Ponsel yang biasanya saya andalkan untuk membuat konten, baik tertulis maupun audio-visual sedang rusak. Baterainya sedang "hamil", dan mau beli baterai baru, uangnya masih sayang untuk dipakai.
Akhirnya, banyak tema yang terlewatkan. Seperti, membuat mini-vlog di IGTV, esai foto, dan sebagainya. Halangan sebagai orang rantau juga membuat saya urung untuk membuat konten menyiapkan menu berbuka, karena saya sudah pasti tidak akan masak.
Bahkan, saya juga akhir-akhir ini jarang beli. Karena saya mendapatkan bantuan berbuka puasa. Artinya, untuk ngevlog menu berbuka, rasanya seperti maknyes di dada.
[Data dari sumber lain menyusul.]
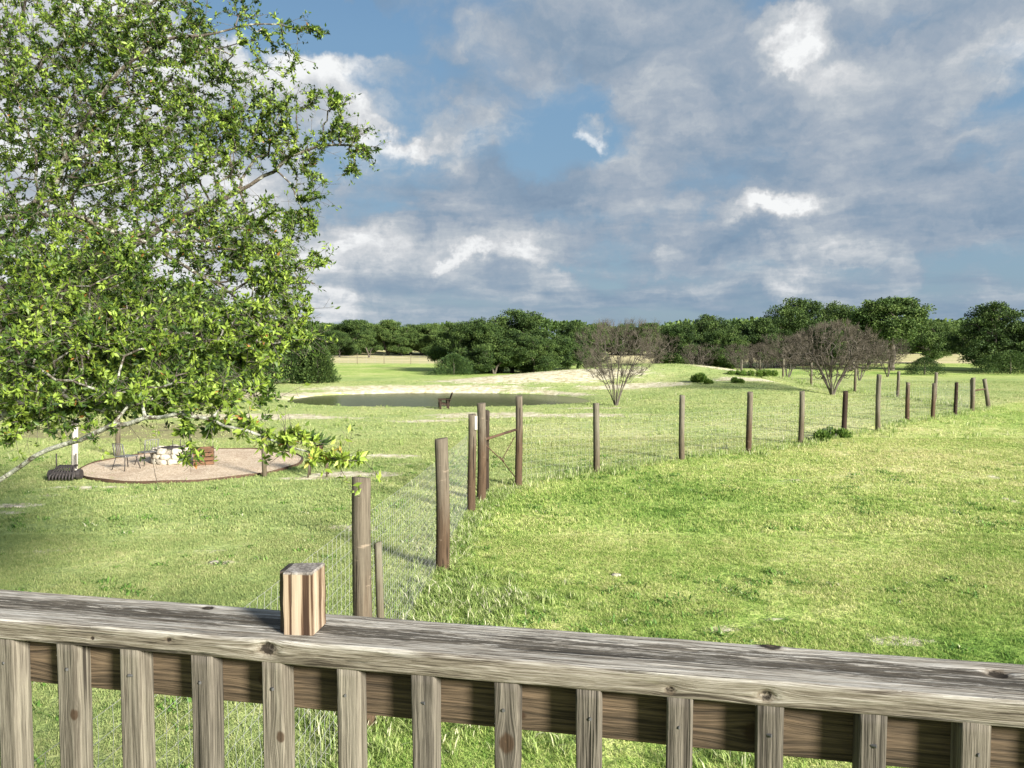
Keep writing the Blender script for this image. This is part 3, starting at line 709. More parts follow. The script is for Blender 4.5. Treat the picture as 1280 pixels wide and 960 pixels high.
wm.build('cross_wire', M_rust, g1, True)
MB().box(Vector((p3.x + .085, p3.y - .03, p3.z + h3 - .16)) - ig, (.05, .07, .26)).build('latch_block', M_post_w, g1)
# run 2: along the right-hand lawn
run2 = [(745, 591, 504, M_post_g, .083), (852, 575, 494, M_post_g, .085), (936, 565, 490, M_post_r, .088), (1001, 555, 489, M_post_g, .088), (1055, 546, 489, M_post_k, .090),
        (1097, 538, 468, M_post_g, .088), (1134, 527, 478, M_post_r, .080), (1166, 524, 479, M_post_r, .078), (1194, 519, 478, M_post_k, .080)]
f2 = empty('wire_fence', (12, 26, 0), label='woven wire fence on round posts dividing the yard from the right lawn', cat='fence')
i2 = Vector((12, 26, 0)); wp = [(pb.x, pb.y, 1.35)]
for j, (px, b, t, m, r) in enumerate(run2):
    p, h = post_h(px, b, t); o = post_mesh('fence_post', h, r, m, f2, p - i2, 20 + j); wp.append((p.x, p.y, 1.25))
    if m is M_post_k: tag(o, 'blackened fence post')
pe, he = post_h(1215, 514, 472); wp.append((pe.x, pe.y, 1.25))
w = wire_net(wp, 1.25, f2, step=.15, strands=9, r=.0013, seed=5); w.location = -i2 + Vector((-.05, .09, 0))
# far corner with a leaning pair
g2 = empty('gate_brace', (pe.x, pe.y, 0), label='far fence corner of leaning paired posts with a short rail', cat='fence brace')
ig2 = Vector((pe.x, pe.y, 0)); pf, hf = post_h(1236, 511, 473)
post_mesh('brace_post', he, .10, M_post_g, g2, pe - ig2, 41); post_mesh('brace_post', he * .93, .07, M_post_r, g2, pe + Vector((.22, .35, 0)) - ig2, 42, lean=(0, -.05))
post_mesh('brace_post', hf, .10, M_post_g, g2, pf - ig2, 43, lean=(0, -.19)); post_mesh('brace_post', hf * .93, .07, M_post_r, g2, pf + Vector((.15, .3, 0)) - ig2, 44, lean=(0, -.16))
MB().tube([Vector((pe.x, pe.y, 1.0)) - ig2, Vector((pf.x - .2, pf.y, .98)) - ig2], .04, 8).build('brace_rail', M_post_r, g2, True)
# run 3: back fence from the far corner
f3 = empty('wire_fence', (20, 52, 0), label='back wire fence on pale thin posts below the mound and oaks', cat='fence')
i3 = Vector((20, 52, 0)); wp = [(pe.x, pe.y, 1.2)]
for j, (x, y, h, m) in enumerate([(22.5, 41.0, 1.55, M_post_g), (22.1, 44.2, 1.50, M_post_g), (21.6, 48.6, 1.5, M_post_g), (21.1, 54.5, 1.55, M_post_g), (20.7, 59, 1.5, M_post_g), (20.5, 64, 1.5, M_post_g), (20.5, 69, 1.5, M_post_g)]):
    p = Vector((x, y, hz(x, y))); post_mesh('fence_post', h, .085, m, f3, p - i3, 60 + j, k=10); wp.append((x, y, 1.2))
w = wire_net(wp, 1.2, f3, step=.3, strands=6, r=.002, seed=7); w.location = -i3
# field fence far on the left
f4 = empty('field_fence', (-20, 104, 0), label='thin wire field fence between green pasture and dry tan field', cat='fence')
i4 = Vector((-20, 104, 0)); wp = []
for j in range(13):
    x = -46 + j * 3.6; y = 104 + vnoise(x, 0, 9, 8) * .6; p = Vector((x, y, hz(x, y)))
    MB().box(Vector((0, 0, .6)), (.06, .06, 1.5)).build('fence_post', M_post_g, f4).location = p - i4; wp.append((x, y, 1.15))
w = wire_net(wp, 1.15, f4, step=1.2, strands=4, r=.008, seed=9); w.location = -i4

# ------------------------------------------------------------------ gravel fire circle and what stands on it
CC = Vector((-8.35, 20.3, 0)); CR = 2.72
CZ = max(hz(CC.x + CR * cos(a), CC.y + CR * sin(a)) for a in np.linspace(0, 6.28, 24)) + .01
V = [(0, 0, CZ + .03)]; F = []; nr = 10; na = 64
for i in range(1, nr + 1):
    for j in range(na):
        a = 2 * pi * j / na; r = CR * i / nr; V.append((r * cos(a), r * sin(a), CZ + .02 + .03 * mn.noise(Vector((r * cos(a) * 1.3, r * sin(a) * 1.3, 0)))))
for j in range(na): F.append((0, 1 + j, 1 + (j + 1) % na))
for i in range(nr - 1):
    for j in range(na): F.append((1 + i * na + j, 1 + (i + 1) * na + j, 1 + (i + 1) * na + (j + 1) % na, 1 + i * na + (j + 1) % na))
o = np_mesh('gravel_circle', V, F, M_gravel); o.location = (CC.x, CC.y, 0); tag(o, 'round tan gravel pad of the fire pit', kind='structure')
V = []; F = []; na = 96
for r, z in ((CR - .005, CZ - .1), (CR - .005, CZ + .05), (CR + .012, CZ + .05), (CR + .02, CZ - .15)):
    for j in range(na): V.append((r * cos(2 * pi * j / na), r * sin(2 * pi * j / na), z + .01 * sin(j * .7)))
for i in range(3):
    for j in range(na): F.append((i * na + j, (i + 1) * na + j, (i + 1) * na + (j + 1) % na, i * na + (j + 1) % na))
o = np_mesh('metal_edging', V, F, M_rust, smooth=False); o.location = (CC.x, CC.y, 0); tag(o, 'rusty steel edging ring around the gravel fire pit pad', 'garden edging')
# stone ring
def rock_verts(rx, ry, rz_, seed, lev=2):
    import bmesh
    bm = bmesh.new(); bmesh.ops.create_icosphere(bm, subdivisions=lev, radius=1)
    for v in bm.verts:
        n_ = mn.noise(v.co * 1.3 + Vector((seed, 0, 0))) * .35 + 1; c = v.co
        c = Vector([math.copysign(abs(q) ** .7, q) for q in c]); v.co = Vector((c.x * rx, c.y * ry, c.z * rz_)) * n_
    V = [tuple(v.co) for v in bm.verts]; F = [tuple(v.index for v in f.verts) for f in bm.faces]; bm.free(); return V, F
pp = at(215, 580); fp = empty('fire_pit', (pp.x, pp.y, CZ), label='low ring of white limestone blocks in the middle of the gravel circle', cat='fire pit')
random.seed(8)
rocks = [rock_verts(.17, .11, .11, s) for s in range(4)]
rm = [np_mesh('stone', V, F, M_stone, fp) for V, F in rocks]
k_ = 0
for lay, n_, rr in ((0, 11, .52), (1, 10, .50), (2, 7, .49)):
    for j in range(n_):
        a = 2 * pi * (j + lay * .5) / n_; s = rm[k_] if k_ < 4 else rm[k_ % 4].copy()
        if k_ >= 4: col.objects.link(s)
        s.location = (rr * cos(a), rr * sin(a), .10 + lay * .17); s.rotation_euler = (random.uniform(-.1, .1), 0, a + pi / 2); s.scale = (random.uniform(.85, 1.15), 1, random.uniform(.85, 1.05)); k_ += 1
gm = MB()
for j in range(7): gm.tube([(-.4, -.36 + j * .12, .50), (.4, -.36 + j * .12, .50)], .012, 6)
gm.tube([(.28, .0, .5), (.28, 0, .78)], .015, 6); gm.tube([(-.05, .2, .5), (-.05, .2, .72)], .012, 6)
gm.build('grill_grate', M_iron, fp, True)
fp.scale = (.85, .85, .8)
# wire chairs beside it
def patio_chair(x, y, rz_, label, group=None):
    c = empty('patio_chair', (x, y, CZ + .02), rz_, label=label, cat='chair', group=group); c.scale = (.85, .85, .78)
    s = MB().box((0, 0, .43), (.46, .44, .02), bev=.006)
    s.build('seat', M_galv, c)
    b = MB()
    for i in range(6): b.tube([(-.19 + i * .076, .21, .45), (-.19 + i * .076, .27, .84)], .008, 5)
    b.tube([(-.22, .21, .44), (-.22, .275, .86), (.22, .275, .86), (.22, .21, .44)], .014, 6); b.build('backrest', M_galv, c, True)
    for sx in (-1, 1):
        for sy in (-1, 1): MB().tube([(sx * .19, sy * .18, .43), (sx * .27, sy * .27, 0)], .014, 6).build('leg', M_iron, c, True)
    return c
q = at(158, 589); patio_chair(q.x, q.y, 2.7, 'thin legged metal patio chair nearest the left rim of the gravel circle')
q = at(185, 583); patio_chair(q.x, q.y, -2.2, 'thin legged metal patio chair between its twin and the stone ring')
# slatted crate seat
q = at(255, 583); cr = empty('slatted_crate', (q.x, q.y, CZ + .02), .35, label='brown slatted wooden crate right of the stone ring', cat='crate')
for i in range(4):
    for sx, ry_ in ((-.22, 0), (.22, 0)): MB().box((0, sx, .06 + i * .11), (.5, .02, .085)).build('slat', M_plank, cr)
    for sx in (-.24, .24): MB().box((sx, 0, .06 + i * .11), (.02, .42, .085)).build('slat', M_plank, cr)
for sx in (-.235, .235):
    for sy in (-.205, .205): MB().box((sx * .93, sy * .92, .22), (.035, .035, .45)).build('corner_post', M_plank, cr)
# a bag of leaves: small potted plant on the gravel
def leaf_cloud(n_, c, rad, size, seed, up=.3, aspect=.45):
    """n elliptical folded leaves spread in an ellipsoid: returns V, F, v"""
    rs = np.random.RandomState(seed); d = unit(rs.normal(size=(n_, 3))); r_ = rs.uniform(.25, 1, n_) ** .6
    P = np.asarray(c) + d * r_[:, None] * np.asarray(rad); ax = unit(d + rs.normal(size=(n_, 3)) * .7 + np.array([0, 0, up]))
    return leaves_at(P, ax, size * rs.uniform(.6, 1.25, n_), rs, aspect)
def leaves_at(P, ax, L, rs, aspect=.45, v=None):
    n_ = len(P); side = unit(np.cross(ax, rs.normal(size=(n_, 3)))); nrm = np.cross(ax, side)
    L = np.asarray(L)[:, None]; w = L * aspect * .5
    fold = nrm * w * .35
    V = np.stack([P, P + ax * L * .45 + side * w + fold, P + ax * L, P + ax * L * .45 - side * w + fold, P + ax * L * .2 , P + ax * L * .75 + nrm * w * .1], 1)
    # two quads either side of the midrib: base-left-tip-mid and base-mid-tip-right
    V[:, 4] = P + ax * L * .5
    F = (np.arange(n_)[:, None, None] * 6 + np.array([[0, 4, 2, 1], [0, 3, 2, 4]])[None]).reshape(-1, 4)
    vv = np.repeat(rs.uniform(0, 1, n_) if v is None else v, 6)
    return V.reshape(-1, 3), F, vv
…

Bukan karena saya tidak mau terlihat apa adanya. Tetapi, saya juga punya malu. Kalau menang, tidak apa-apa. Kalau tidak, malu. Dan, ukuran malu orang beda-beda.
Hanya Cuitan:
2. Mengukur batas malu.Tidak semua hal bisa diungkapkan walau sangat kontekstual.#SamberTHRKompasiana--- DEDDY Husein S (@DeddyHS_15) May 8, 2021
Kemudian, yang menjadi keluhan saya sejak awal ikut blog competition di Kompasiana adalah keharusan membagikan konten di semua akun media sosial. Kalau memang punya semua akun medsos tidak masalah, kalau tidak?
Permasalahan selanjutnya adalah tentang faktor kenyamanan dengan media sosial tertentu. Jujur saja, saya lebih suka mengakses Twitter daripada Instagram.
Selain faktor pemuatan data/kuota, juga karena Instagram itu candu. Banyak konten visual yang cenderung berusaha menarik diri untuk berlama-lama di sana.
Kemudian, yang parah adalah mendorong pula saya untuk berupaya narsis. Memang, tidak harus terus pamer foto selfie, wefie, dan candid. Bisa dengan konten tulisan saja. Tetapi, menurut saya itu bagian dari narsis kalau terus dilakukan.
Memang, adakalanya saya seperti sedang menjajakan "produk" tulisan. Karena, sebenarnya tujuannya adalah promosi atau branding diri. Tapi, kalau terus-menerus juga capai.